GIVEN PROBLEM – Take the lines from the one with "Write the bpy" through the one with "rad = math.radians", both ends kept, and reproduce them exactly without the pictures.

DATA IN THIS EXERCISE –
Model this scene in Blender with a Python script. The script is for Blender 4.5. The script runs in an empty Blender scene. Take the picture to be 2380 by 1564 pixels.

* * *

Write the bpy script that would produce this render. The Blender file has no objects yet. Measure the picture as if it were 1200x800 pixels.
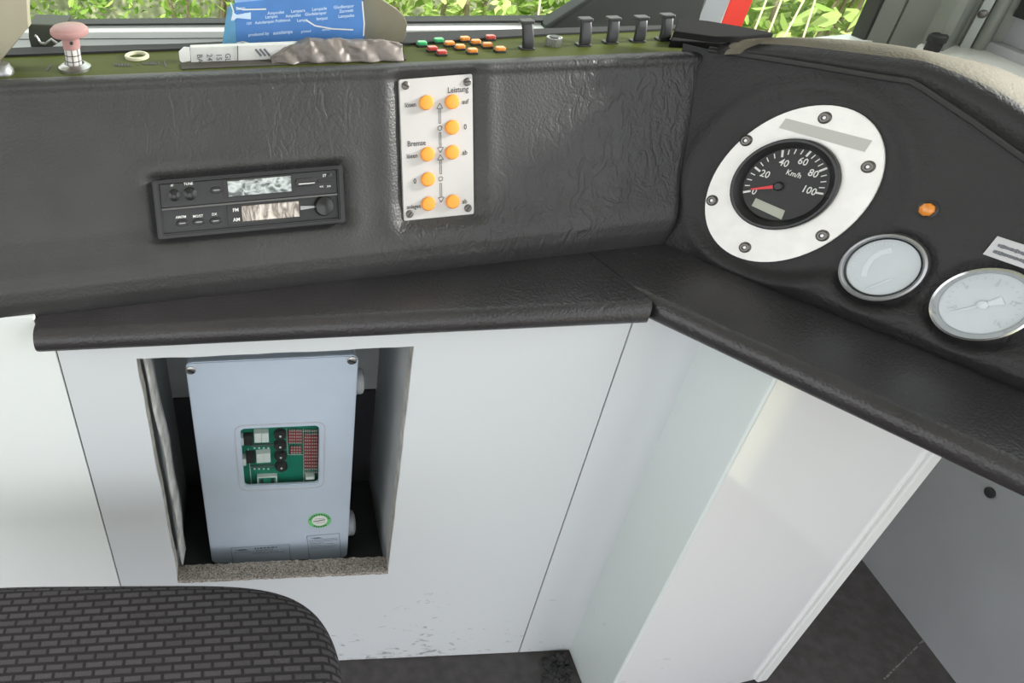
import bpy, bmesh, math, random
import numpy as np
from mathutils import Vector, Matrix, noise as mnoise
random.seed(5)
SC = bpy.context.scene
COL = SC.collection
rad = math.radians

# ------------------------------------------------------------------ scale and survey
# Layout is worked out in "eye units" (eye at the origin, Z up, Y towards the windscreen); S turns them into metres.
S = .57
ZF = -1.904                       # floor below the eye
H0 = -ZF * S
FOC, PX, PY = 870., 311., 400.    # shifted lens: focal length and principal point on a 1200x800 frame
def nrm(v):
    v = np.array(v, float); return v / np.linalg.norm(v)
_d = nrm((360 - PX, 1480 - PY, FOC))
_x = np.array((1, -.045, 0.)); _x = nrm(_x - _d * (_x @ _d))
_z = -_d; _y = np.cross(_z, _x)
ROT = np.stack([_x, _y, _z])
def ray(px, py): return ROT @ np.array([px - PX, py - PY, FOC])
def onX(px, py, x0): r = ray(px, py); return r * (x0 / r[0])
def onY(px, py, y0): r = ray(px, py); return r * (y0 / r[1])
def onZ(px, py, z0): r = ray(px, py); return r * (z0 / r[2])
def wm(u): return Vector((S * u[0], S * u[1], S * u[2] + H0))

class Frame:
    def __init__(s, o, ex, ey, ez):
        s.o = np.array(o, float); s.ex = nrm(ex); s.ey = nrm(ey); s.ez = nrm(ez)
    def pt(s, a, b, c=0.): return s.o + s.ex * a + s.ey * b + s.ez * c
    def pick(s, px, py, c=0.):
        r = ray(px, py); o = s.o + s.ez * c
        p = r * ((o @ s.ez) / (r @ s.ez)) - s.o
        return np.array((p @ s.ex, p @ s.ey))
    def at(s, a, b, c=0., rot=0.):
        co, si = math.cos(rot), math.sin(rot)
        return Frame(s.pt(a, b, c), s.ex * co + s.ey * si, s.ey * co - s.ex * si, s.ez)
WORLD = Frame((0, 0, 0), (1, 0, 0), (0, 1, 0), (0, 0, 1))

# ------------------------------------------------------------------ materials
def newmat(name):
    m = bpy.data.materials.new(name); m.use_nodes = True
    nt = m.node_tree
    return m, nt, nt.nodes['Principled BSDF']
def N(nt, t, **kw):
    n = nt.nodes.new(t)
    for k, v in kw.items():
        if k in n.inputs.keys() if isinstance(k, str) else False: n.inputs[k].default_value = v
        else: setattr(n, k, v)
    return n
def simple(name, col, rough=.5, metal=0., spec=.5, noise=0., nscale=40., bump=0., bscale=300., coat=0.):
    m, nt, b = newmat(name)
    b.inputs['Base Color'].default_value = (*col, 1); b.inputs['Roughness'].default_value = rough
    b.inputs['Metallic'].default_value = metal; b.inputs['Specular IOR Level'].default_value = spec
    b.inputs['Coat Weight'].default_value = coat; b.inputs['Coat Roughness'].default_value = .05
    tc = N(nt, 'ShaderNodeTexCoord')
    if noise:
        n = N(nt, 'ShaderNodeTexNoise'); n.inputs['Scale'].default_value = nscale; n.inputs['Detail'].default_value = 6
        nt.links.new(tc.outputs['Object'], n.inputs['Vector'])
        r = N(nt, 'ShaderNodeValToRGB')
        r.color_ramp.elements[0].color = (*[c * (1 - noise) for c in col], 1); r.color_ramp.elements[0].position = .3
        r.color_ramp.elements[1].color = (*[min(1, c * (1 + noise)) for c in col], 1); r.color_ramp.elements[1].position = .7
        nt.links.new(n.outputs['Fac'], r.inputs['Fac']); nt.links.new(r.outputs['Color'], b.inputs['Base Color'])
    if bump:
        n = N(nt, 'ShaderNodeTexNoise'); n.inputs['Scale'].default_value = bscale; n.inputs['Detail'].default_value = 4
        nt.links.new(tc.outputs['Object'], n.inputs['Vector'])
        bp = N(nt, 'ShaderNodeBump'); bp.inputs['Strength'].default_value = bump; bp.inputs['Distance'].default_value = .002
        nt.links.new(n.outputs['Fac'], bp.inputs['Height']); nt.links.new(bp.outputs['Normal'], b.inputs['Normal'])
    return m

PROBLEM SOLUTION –
Write the bpy script that would produce this render. The Blender file has no objects yet. Measure the picture as if it were 1200x800 pixels.
import bpy, bmesh, math, random
import numpy as np
from mathutils import Vector, Matrix, noise as mnoise
random.seed(5)
SC = bpy.context.scene
COL = SC.collection
rad = math.radians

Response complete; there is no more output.